'Lax labour checks' risk to workers

Written By Unknown on Selasa, 08 Juli 2014 | 19.21

8 July 2014 Last updated at 12:28

Low-skilled, vulnerable workers are at risk of exploitation because of lax labour laws, a report has warned.

The government's Migration Advisory Committee (MAC) found rules were either not being properly enforced or were being flouted by employers.

This affected both British and migrant labour with low skills, it found.

But its researchers warned the agencies tasked with tackling exploitation were weak and underfunded and said any further EU expansion must be managed.

They said European Union and British authorities should "think carefully about how any future expansions are handled" because of the income differentials between countries.

'Struggling to cope'

Statistically, employers could expect a minimum wage compliance visit from HMRC inspectors just once in 250 years, the report found.

And at current rates they would face prosecution for breaching labour laws only every million years.

In 2013, there were 2.1m people from abroad working in low-skilled jobs. Just over half of those were born outside the European Union.

The MAC report found that, nationally, such migrants had "not had a major impact" on pay, jobs, crime or public services and the wider UK economy over the last 20 years.

But it warned that - at a local level - in areas where migrants in low-skilled jobs were concentrated, authorities had been left "struggling to cope".

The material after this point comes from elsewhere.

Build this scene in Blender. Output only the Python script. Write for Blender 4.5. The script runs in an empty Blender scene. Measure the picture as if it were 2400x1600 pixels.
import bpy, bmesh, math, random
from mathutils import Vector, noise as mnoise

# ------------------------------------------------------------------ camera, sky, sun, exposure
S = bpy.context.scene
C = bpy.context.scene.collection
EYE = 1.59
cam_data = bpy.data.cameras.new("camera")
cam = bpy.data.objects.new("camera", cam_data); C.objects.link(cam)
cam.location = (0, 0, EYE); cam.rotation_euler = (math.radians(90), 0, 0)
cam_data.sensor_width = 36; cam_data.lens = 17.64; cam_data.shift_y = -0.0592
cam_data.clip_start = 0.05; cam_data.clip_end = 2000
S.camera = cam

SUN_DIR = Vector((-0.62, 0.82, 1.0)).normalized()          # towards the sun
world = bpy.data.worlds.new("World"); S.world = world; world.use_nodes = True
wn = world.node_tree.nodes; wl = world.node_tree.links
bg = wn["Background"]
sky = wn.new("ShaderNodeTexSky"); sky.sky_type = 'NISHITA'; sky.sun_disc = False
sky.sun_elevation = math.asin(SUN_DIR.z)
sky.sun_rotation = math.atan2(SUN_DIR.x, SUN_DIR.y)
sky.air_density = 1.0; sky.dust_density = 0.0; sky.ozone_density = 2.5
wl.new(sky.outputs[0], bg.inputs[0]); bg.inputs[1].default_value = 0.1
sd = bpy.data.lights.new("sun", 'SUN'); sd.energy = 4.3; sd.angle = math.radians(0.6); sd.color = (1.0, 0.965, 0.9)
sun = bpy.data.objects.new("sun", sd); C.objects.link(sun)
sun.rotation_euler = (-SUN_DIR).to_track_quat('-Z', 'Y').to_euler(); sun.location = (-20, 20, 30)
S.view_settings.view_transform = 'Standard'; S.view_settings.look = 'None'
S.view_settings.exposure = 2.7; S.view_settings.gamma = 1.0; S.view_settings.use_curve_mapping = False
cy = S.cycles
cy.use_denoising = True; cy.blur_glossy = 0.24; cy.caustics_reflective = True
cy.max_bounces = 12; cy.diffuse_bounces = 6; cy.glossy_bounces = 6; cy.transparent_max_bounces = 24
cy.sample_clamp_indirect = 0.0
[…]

It said businesses which often could not attract British workers benefited from migrant labour.

'Beefed up'

Committee chairman Prof Sir David Metcalfe told the BBC: "If the migrant workers are getting exploited it means that the British workers are less attracted to the employers.

"The enforcement activity is simply not strong enough."

Both the Gangmasters Licensing Authority and HMRC should have their enforcement activity "beefed up", he added.

Among the other findings in the report, researchers revealed:

  • There are 13m low-skilled jobs in the UK - 16% (2m) of which are filled by migrants.
  • Since 1997, there have been more migrants going into high-skilled work (1.3m) than low-skilled work (1.1m)
  • Half of all the migrants in low-skilled jobs in the UK came to the country since 2004
  • The big influx - half a million - was between 2004 and 2007
  • That low-skilled migration from the EU since 2004 has had virtually no impact on the overall employment rate of UK-born workers
  • But low-skilled migration has had a "small" negative impact on the wages of low-paid British workers

Non-payment of the minimum wage and other cases of exploitation have become more "pervasive" since 2007, the report's authors said.

Horticulture and food manufacturing were highlighted among the worst offenders.

On a visit to Wisbech in Lincolnshire, the committee found that some migrants were being paid £50 a week.